Een kleine zeeforel.
Terug naar de maand mei. Het oppervlaktewater wordt snel warm en zeker als overdag de zon schijnt, zal de zeeforel de diepere lagen opzoeken. Vanaf de kant is de kans om een zeeforel heel klein, omdat het water een te hoge temperatuur heeft.
Maar toch blijft het mogelijk om een zeeforel te vangen. Daar waar het water heel diep is direct aan de kust en waar bovendien veel kelp aanwezig is, blijft het mogelijk om een zeeforel te vangen.
Waar kelp is, bevindt zich ook voedsel voor de zeeforel. De zeeforel komt even uit de diepere koele waterlagen om boven de kelp te azen en dan direct weer terug te keren. Strib op het eiland Funen is zo’n stek. Vooral tegen de avond kan het “bal” zijn.
Ook de stekken waar, door de stroming, koeler water vanuit de diepte aan de oppervlakte komt, zijn vaak heel goed. Thuro Bay (ten noorden van het eiland Täsinge, tussen Funen en Langeland in Denemarken), net voorbij het vogelreservaat, is zo’n stek.
In en direct naast de stroming is de zeeforel vaak aanwezig. Helaas weet ook de, in groten getale aanwezige geep, deze stekken te vinden. En de geep attackeert met meerdere gepen tegelijk je kunstaas. De zeeforel heeft bijna geen enkele kans.
Daarom ga ik op andere tijden zodat de gepen er niet zijn, om de zeeforel te belagen. Net voor de zon opkomt heeft het zeewater aan de oppervlakte de laagste temperatuur. Vooral bij een heldere nacht en een fris aflandig windje, koelt het oppervlaktewater het snelst af.
Als je dan ook nog een stek weet met een donkere bodemstructuur, zit je op rozen. Hier koelt het water immers het snelst af. Ik zorg dan dat ik rond 02.00 uur op sta en in het donker aan de waterkant arriveer, met een windje lekker in de rug.
In dit half uurtje tot een drie kwartier heb je de grootste kans op zeeforel, vaak meer dan één. Zodra het licht wordt, is het afgelopen. Ja het is vroeg opstaan, naar je stek rijden en weer terug, om maar een half uurtje te kunnen vissen, maar ik vind het heerlijk.
Helemaal alleen op zo’n stek, wetende dat elk moment de zeeforel kan toeslaan. Vaak laat ook de gul zich dan zien. De geep laat de nacht voor wat het is. Waden is dan niet nodig, dit is ook niet aan te raden, zo alleen en zonder licht.

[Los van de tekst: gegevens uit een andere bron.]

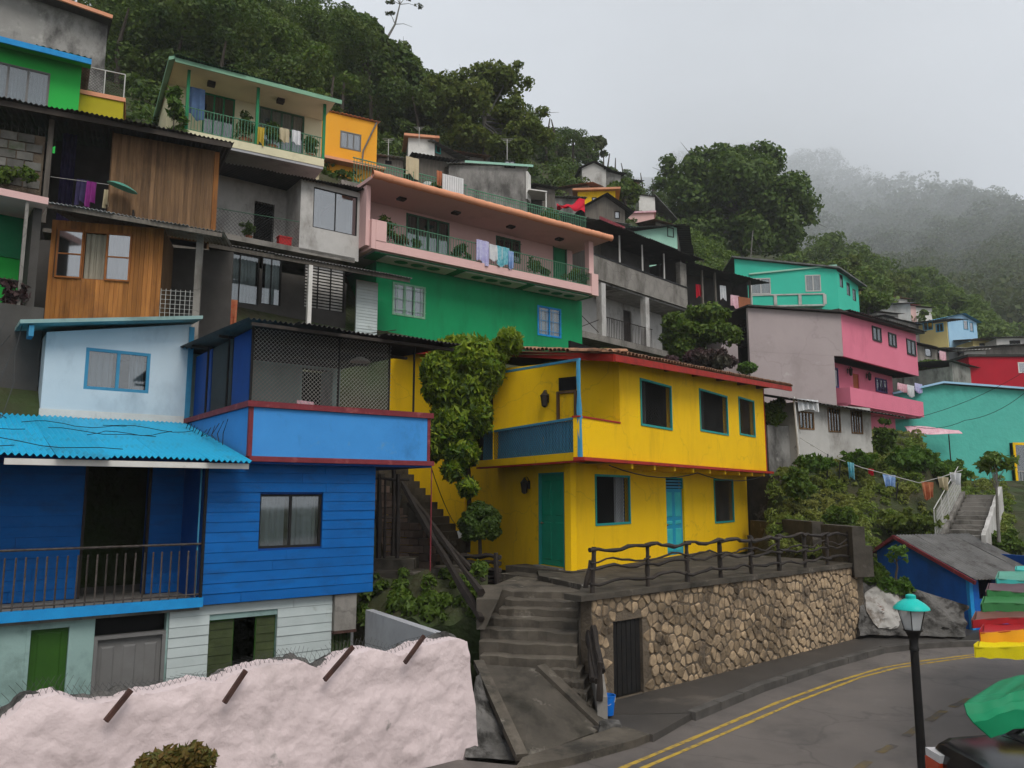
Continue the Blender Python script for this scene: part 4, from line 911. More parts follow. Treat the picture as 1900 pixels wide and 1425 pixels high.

Heb je een zeeforel gevangen, dan snel naar links of naar rechts werpen. De zeeforel bevindt zich vaak in scholen van 15 tot meer zeeforellen. Trekt de school weg, dan heeft u met een worp naar links of juist naar rechts de grootste kans om toch de school zeeforel nog te bereiken.
Overdag kan ik mij overigens heel goed amuseren met het belagen van geep. Gepen van vaak wel een polsdik tot 80 tot 90 centimeter lang, die vaak met meerdere exemplaren tegelijk je kunstaasje volgen en dit pas bij een spinstop attackeren. Het mooie is dat je dit tot enkele meters voor je kunt gadeslaan.